Extracted data entries:
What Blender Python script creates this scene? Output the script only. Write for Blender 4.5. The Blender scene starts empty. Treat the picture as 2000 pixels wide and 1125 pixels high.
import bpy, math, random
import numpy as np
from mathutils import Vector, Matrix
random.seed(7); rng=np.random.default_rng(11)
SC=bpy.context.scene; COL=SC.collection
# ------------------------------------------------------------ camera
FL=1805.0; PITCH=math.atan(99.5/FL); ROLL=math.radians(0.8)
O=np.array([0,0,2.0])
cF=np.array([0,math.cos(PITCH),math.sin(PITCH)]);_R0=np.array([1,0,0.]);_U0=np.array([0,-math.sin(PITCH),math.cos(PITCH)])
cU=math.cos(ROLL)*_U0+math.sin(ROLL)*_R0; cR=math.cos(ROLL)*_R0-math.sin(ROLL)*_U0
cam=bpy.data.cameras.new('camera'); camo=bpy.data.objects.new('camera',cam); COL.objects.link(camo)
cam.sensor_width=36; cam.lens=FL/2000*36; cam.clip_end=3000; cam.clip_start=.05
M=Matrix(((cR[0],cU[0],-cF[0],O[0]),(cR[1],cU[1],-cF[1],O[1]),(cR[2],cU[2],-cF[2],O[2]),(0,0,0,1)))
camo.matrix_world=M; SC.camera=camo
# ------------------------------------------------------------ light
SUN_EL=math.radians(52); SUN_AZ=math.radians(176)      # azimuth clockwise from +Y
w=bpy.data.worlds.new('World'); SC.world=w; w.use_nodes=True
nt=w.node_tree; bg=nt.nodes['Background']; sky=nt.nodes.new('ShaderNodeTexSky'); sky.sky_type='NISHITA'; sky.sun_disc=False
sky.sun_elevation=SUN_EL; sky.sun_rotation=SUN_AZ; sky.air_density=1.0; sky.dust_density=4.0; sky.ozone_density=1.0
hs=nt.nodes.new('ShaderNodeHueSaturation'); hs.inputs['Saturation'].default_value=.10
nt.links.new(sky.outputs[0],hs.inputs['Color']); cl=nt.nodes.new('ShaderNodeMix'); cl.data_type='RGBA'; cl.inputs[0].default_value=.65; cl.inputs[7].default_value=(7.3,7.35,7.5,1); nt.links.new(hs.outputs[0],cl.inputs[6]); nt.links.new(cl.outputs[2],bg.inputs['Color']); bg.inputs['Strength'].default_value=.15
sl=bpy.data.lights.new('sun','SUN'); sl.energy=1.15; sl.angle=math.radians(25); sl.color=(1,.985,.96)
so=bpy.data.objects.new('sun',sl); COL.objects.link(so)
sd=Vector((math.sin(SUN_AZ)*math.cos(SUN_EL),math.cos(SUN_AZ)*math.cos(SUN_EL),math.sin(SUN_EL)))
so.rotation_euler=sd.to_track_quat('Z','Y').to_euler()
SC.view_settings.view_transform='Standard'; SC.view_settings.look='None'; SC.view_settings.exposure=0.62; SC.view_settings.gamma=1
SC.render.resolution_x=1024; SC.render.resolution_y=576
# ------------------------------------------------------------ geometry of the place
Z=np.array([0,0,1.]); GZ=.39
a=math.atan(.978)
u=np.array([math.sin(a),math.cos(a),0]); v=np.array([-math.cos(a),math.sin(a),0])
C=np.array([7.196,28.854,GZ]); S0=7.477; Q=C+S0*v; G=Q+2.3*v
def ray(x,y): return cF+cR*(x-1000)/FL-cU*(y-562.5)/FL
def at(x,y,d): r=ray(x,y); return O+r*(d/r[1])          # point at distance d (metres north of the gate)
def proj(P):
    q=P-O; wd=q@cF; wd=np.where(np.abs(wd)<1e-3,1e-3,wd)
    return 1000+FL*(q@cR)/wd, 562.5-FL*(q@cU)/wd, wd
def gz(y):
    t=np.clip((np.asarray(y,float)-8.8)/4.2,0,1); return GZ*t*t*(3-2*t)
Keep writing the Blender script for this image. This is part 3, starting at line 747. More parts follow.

GIVEN TASK -
Make an exact copy of the listing, including every line.

OUTPUT -
What Blender Python script creates this scene? Output the script only. Write for Blender 4.5. The Blender scene starts empty. Treat the picture as 2000 pixels wide and 1125 pixels high.
import bpy, math, random
import numpy as np
from mathutils import Vector, Matrix
random.seed(7); rng=np.random.default_rng(11)
SC=bpy.context.scene; COL=SC.collection
# ------------------------------------------------------------ camera
FL=1805.0; PITCH=math.atan(99.5/FL); ROLL=math.radians(0.8)
O=np.array([0,0,2.0])
cF=np.array([0,math.cos(PITCH),math.sin(PITCH)]);_R0=np.array([1,0,0.]);_U0=np.array([0,-math.sin(PITCH),math.cos(PITCH)])
cU=math.cos(ROLL)*_U0+math.sin(ROLL)*_R0; cR=math.cos(ROLL)*_R0-math.sin(ROLL)*_U0
cam=bpy.data.cameras.new('camera'); camo=bpy.data.objects.new('camera',cam); COL.objects.link(camo)
cam.sensor_width=36; cam.lens=FL/2000*36; cam.clip_end=3000; cam.clip_start=.05
M=Matrix(((cR[0],cU[0],-cF[0],O[0]),(cR[1],cU[1],-cF[1],O[1]),(cR[2],cU[2],-cF[2],O[2]),(0,0,0,1)))
camo.matrix_world=M; SC.camera=camo
# ------------------------------------------------------------ light
SUN_EL=math.radians(52); SUN_AZ=math.radians(176)      # azimuth clockwise from +Y
w=bpy.data.worlds.new('World'); SC.world=w; w.use_nodes=True
nt=w.node_tree; bg=nt.nodes['Background']; sky=nt.nodes.new('ShaderNodeTexSky'); sky.sky_type='NISHITA'; sky.sun_disc=False
sky.sun_elevation=SUN_EL; sky.sun_rotation=SUN_AZ; sky.air_density=1.0; sky.dust_density=4.0; sky.ozone_density=1.0
hs=nt.nodes.new('ShaderNodeHueSaturation'); hs.inputs['Saturation'].default_value=.10
nt.links.new(sky.outputs[0],hs.inputs['Color']); cl=nt.nodes.new('ShaderNodeMix'); cl.data_type='RGBA'; cl.inputs[0].default_value=.65; cl.inputs[7].default_value=(7.3,7.35,7.5,1); nt.links.new(hs.outputs[0],cl.inputs[6]); nt.links.new(cl.outputs[2],bg.inputs['Color']); bg.inputs['Strength'].default_value=.15
sl=bpy.data.lights.new('sun','SUN'); sl.energy=1.15; sl.angle=math.radians(25); sl.color=(1,.985,.96)
so=bpy.data.objects.new('sun',sl); COL.objects.link(so)
sd=Vector((math.sin(SUN_AZ)*math.cos(SUN_EL),math.cos(SUN_AZ)*math.cos(SUN_EL),math.sin(SUN_EL)))
so.rotation_euler=sd.to_track_quat('Z','Y').to_euler()
SC.view_settings.view_transform='Standard'; SC.view_settings.look='None'; SC.view_settings.exposure=0.62; SC.view_settings.gamma=1
SC.render.resolution_x=1024; SC.render.resolution_y=576
# ------------------------------------------------------------ geometry of the place
Z=np.array([0,0,1.]); GZ=.39
a=math.atan(.978)
u=np.array([math.sin(a),math.cos(a),0]); v=np.array([-math.cos(a),math.sin(a),0])
C=np.array([7.196,28.854,GZ]); S0=7.477; Q=C+S0*v; G=Q+2.3*v
def ray(x,y): return cF+cR*(x-1000)/FL-cU*(y-562.5)/FL
def at(x,y,d): r=ray(x,y); return O+r*(d/r[1])          # point at distance d (metres north of the gate)
def proj(P):
    q=P-O; wd=q@cF; wd=np.where(np.abs(wd)<1e-3,1e-3,wd)
    return 1000+FL*(q@cR)/wd, 562.5-FL*(q@cU)/wd, wd
def gz(y):
    t=np.clip((np.asarray(y,float)-8.8)/4.2,0,1); return GZ*t*t*(3-2*t)
Keep writing the Blender script for this image. This is part 3, starting at line 747. More parts follow.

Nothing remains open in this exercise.